A run of records
* * * *

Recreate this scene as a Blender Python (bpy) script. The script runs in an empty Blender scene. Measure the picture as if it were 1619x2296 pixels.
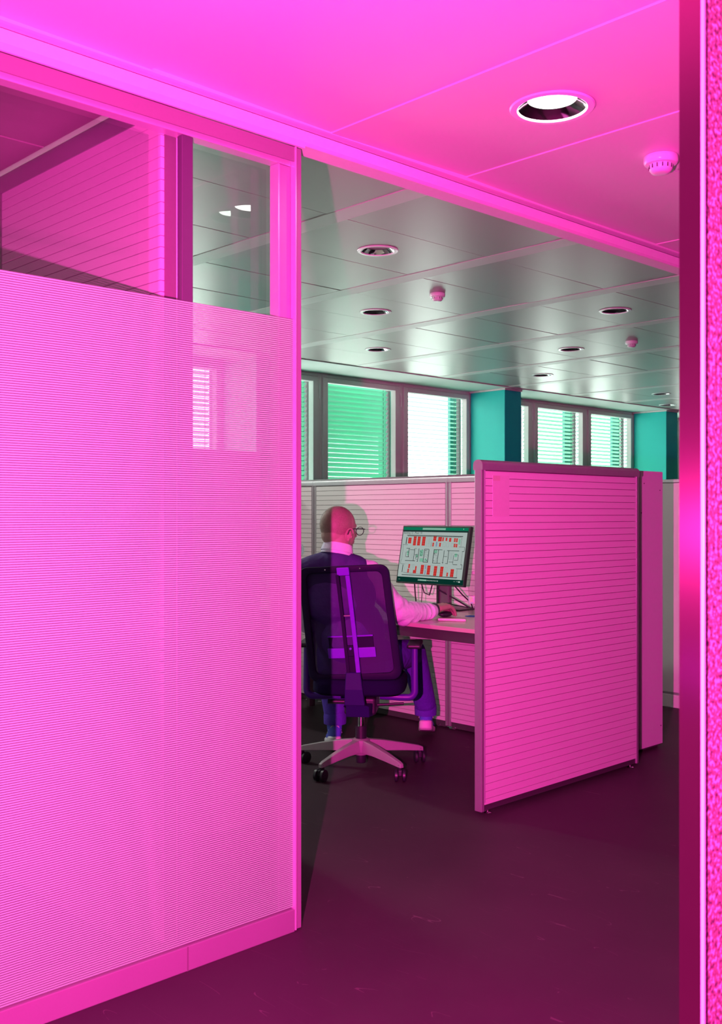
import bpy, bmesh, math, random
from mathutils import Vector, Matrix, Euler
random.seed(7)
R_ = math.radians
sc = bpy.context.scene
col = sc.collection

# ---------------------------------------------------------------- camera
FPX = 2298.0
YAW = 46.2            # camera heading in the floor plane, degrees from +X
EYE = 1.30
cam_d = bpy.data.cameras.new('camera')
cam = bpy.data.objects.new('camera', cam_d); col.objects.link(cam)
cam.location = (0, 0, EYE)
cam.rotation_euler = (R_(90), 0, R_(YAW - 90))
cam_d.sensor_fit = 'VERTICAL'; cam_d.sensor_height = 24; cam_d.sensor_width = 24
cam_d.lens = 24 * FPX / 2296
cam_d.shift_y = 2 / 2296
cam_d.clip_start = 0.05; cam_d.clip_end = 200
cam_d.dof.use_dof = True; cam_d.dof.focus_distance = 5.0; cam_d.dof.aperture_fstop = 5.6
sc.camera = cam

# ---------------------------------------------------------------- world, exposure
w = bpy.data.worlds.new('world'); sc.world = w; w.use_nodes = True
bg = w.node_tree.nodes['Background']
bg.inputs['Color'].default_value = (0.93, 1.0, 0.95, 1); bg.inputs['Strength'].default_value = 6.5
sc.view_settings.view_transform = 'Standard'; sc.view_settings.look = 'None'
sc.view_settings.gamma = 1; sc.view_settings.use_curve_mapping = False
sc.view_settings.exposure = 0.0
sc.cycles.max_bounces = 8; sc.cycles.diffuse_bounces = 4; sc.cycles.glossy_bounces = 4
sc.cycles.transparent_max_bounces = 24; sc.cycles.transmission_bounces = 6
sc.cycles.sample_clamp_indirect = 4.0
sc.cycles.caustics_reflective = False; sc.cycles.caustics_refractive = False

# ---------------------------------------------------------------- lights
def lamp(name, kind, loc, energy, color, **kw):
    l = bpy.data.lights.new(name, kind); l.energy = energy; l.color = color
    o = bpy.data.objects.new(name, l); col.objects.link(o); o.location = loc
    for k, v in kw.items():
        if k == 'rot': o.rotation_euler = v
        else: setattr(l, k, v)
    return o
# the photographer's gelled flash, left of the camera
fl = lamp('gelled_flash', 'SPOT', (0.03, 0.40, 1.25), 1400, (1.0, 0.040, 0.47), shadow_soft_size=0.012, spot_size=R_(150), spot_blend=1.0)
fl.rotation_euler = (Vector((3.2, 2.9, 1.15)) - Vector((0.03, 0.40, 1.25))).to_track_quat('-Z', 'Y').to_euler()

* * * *

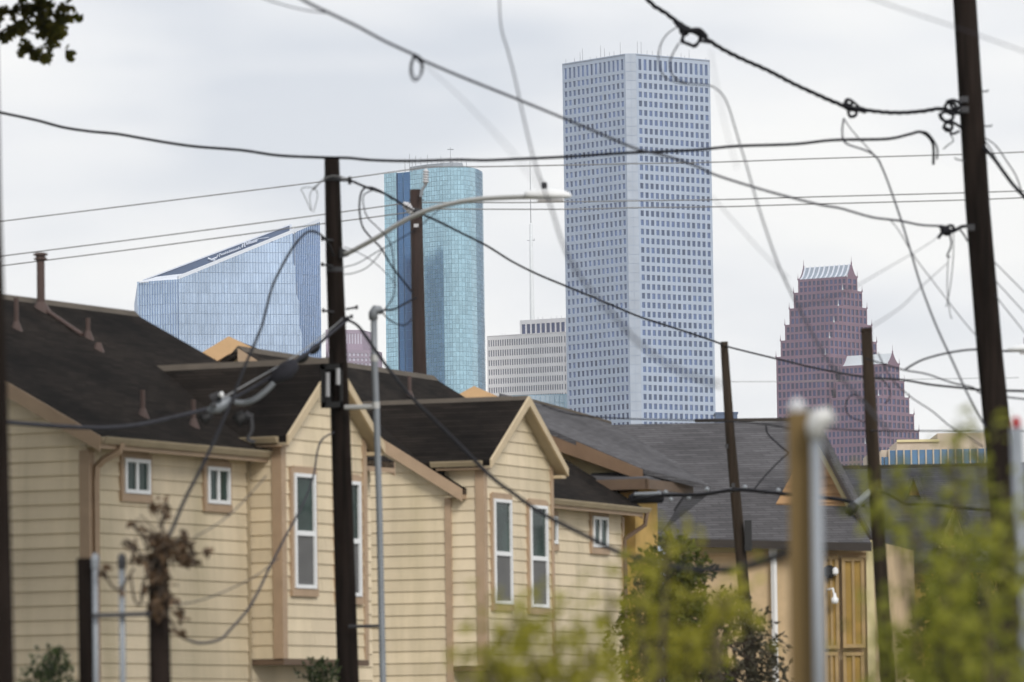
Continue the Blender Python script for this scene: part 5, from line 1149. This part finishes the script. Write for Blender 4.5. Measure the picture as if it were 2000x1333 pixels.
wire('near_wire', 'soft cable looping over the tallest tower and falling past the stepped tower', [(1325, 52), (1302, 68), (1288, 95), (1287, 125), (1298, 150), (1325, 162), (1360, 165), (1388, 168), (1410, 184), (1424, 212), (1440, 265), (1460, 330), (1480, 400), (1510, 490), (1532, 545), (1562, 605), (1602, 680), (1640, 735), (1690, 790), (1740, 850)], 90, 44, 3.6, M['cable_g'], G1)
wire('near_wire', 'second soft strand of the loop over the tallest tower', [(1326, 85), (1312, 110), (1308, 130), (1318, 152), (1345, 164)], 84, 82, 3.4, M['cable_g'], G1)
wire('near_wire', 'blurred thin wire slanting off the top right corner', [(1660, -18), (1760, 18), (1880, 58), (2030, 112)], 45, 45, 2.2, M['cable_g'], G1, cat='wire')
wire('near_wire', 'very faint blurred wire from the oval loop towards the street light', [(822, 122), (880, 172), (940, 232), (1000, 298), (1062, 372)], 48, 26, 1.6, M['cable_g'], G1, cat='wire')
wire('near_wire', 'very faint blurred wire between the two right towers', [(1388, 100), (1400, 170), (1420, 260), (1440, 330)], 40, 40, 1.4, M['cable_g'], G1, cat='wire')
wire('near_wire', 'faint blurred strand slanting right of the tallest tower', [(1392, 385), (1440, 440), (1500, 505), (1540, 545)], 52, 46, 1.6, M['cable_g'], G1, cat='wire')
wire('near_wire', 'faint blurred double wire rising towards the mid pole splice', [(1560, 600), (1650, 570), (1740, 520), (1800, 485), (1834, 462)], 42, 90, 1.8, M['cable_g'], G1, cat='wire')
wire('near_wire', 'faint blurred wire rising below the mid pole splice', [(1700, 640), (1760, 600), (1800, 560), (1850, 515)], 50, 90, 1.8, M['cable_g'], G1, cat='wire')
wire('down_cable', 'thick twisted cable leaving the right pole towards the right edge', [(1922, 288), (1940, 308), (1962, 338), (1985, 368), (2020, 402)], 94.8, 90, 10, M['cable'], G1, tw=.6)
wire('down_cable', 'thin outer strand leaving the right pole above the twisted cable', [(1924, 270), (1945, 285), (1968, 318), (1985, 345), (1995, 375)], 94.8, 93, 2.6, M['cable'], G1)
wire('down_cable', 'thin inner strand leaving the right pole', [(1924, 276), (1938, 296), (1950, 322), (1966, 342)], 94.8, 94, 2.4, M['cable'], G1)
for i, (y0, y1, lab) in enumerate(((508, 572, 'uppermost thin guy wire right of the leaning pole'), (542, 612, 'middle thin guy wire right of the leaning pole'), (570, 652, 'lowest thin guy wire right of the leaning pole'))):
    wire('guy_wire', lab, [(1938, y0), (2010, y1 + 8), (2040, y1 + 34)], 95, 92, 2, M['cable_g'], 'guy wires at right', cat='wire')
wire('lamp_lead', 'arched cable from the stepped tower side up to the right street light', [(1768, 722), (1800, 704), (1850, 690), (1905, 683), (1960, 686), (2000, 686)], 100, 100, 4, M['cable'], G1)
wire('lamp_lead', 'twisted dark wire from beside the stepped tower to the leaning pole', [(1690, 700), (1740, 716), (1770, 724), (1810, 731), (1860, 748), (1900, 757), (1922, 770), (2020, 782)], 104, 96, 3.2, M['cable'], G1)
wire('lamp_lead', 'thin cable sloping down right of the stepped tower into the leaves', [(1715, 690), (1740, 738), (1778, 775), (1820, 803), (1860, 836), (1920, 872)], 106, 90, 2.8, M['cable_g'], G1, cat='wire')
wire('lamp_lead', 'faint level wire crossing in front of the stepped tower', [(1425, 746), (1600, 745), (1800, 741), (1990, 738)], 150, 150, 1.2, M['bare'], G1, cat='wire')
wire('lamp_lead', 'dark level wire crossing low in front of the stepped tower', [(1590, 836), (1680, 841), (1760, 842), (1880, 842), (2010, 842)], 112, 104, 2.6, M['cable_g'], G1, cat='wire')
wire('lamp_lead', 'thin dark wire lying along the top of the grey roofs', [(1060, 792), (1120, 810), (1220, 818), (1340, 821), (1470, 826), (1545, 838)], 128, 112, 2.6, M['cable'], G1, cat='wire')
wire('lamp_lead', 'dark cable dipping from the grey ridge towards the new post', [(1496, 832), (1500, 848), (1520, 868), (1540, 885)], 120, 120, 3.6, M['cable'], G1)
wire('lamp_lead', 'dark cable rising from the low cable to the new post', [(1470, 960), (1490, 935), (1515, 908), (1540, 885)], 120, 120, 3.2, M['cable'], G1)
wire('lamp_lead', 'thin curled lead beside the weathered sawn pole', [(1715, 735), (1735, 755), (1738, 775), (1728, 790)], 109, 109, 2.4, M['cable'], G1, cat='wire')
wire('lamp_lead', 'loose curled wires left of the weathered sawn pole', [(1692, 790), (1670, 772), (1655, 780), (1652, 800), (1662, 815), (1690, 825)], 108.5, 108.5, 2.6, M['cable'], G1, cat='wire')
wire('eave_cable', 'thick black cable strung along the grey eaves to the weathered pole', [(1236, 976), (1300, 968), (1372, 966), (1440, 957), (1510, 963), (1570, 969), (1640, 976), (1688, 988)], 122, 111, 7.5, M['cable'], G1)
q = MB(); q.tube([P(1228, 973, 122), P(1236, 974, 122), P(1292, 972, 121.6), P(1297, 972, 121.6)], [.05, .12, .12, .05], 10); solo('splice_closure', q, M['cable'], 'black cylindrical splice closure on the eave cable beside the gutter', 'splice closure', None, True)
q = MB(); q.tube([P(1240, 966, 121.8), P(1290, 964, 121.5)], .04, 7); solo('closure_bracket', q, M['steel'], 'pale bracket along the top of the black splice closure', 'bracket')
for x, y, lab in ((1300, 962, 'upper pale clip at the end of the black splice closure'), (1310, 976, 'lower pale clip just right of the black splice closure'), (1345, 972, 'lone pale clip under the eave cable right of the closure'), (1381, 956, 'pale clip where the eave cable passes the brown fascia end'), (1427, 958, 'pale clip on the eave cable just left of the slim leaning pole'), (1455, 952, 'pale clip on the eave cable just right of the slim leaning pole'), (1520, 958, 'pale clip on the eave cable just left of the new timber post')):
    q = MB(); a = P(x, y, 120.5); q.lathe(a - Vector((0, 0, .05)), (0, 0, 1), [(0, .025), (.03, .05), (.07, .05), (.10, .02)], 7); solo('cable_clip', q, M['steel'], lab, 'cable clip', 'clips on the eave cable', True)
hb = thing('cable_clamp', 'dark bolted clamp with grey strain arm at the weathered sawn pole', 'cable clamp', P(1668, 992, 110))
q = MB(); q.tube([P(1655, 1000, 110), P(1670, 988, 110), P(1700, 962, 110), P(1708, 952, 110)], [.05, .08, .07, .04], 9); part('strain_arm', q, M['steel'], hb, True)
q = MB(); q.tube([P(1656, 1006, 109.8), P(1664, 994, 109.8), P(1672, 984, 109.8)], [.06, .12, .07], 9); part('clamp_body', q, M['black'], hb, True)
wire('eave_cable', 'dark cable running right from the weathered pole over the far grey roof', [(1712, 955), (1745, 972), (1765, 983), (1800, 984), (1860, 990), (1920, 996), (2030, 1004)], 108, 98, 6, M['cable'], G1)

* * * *

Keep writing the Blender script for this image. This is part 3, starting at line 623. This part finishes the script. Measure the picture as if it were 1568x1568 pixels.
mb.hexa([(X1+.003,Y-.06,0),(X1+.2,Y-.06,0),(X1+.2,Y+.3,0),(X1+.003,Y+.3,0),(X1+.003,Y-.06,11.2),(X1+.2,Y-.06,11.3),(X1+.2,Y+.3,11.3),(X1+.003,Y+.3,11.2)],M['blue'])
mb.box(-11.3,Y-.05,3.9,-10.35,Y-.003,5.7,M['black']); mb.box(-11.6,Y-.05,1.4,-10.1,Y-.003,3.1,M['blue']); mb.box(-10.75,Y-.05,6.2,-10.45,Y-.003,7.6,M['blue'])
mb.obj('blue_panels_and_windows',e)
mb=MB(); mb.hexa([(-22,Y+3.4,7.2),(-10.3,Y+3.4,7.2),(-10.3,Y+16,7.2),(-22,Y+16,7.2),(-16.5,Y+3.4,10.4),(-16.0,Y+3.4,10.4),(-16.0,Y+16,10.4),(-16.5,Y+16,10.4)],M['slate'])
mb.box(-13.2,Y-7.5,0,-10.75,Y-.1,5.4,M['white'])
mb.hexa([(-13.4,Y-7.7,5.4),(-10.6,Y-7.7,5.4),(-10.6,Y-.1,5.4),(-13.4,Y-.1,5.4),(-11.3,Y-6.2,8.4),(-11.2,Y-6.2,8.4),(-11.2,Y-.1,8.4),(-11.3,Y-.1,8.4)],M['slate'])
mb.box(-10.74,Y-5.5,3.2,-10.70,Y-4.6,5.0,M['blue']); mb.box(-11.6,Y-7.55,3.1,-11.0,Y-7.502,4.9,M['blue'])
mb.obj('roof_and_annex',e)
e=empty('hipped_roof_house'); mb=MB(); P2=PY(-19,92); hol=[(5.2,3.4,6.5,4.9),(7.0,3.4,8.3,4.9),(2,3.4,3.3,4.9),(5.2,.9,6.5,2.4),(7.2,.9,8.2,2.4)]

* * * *

* PROMPT:
Repeat, word for word, the lines of the material above from the one holding "Recreate this scene" through the one holding "col = sc.collection". Leave out pictures.

* OUTPUT OF THE TASK:
Recreate this scene as a Blender Python (bpy) script. The script runs in an empty Blender scene. Measure the picture as if it were 1619x2296 pixels.
import bpy, bmesh, math, random
from mathutils import Vector, Matrix, Euler
random.seed(7)
R_ = math.radians
sc = bpy.context.scene
col = sc.collection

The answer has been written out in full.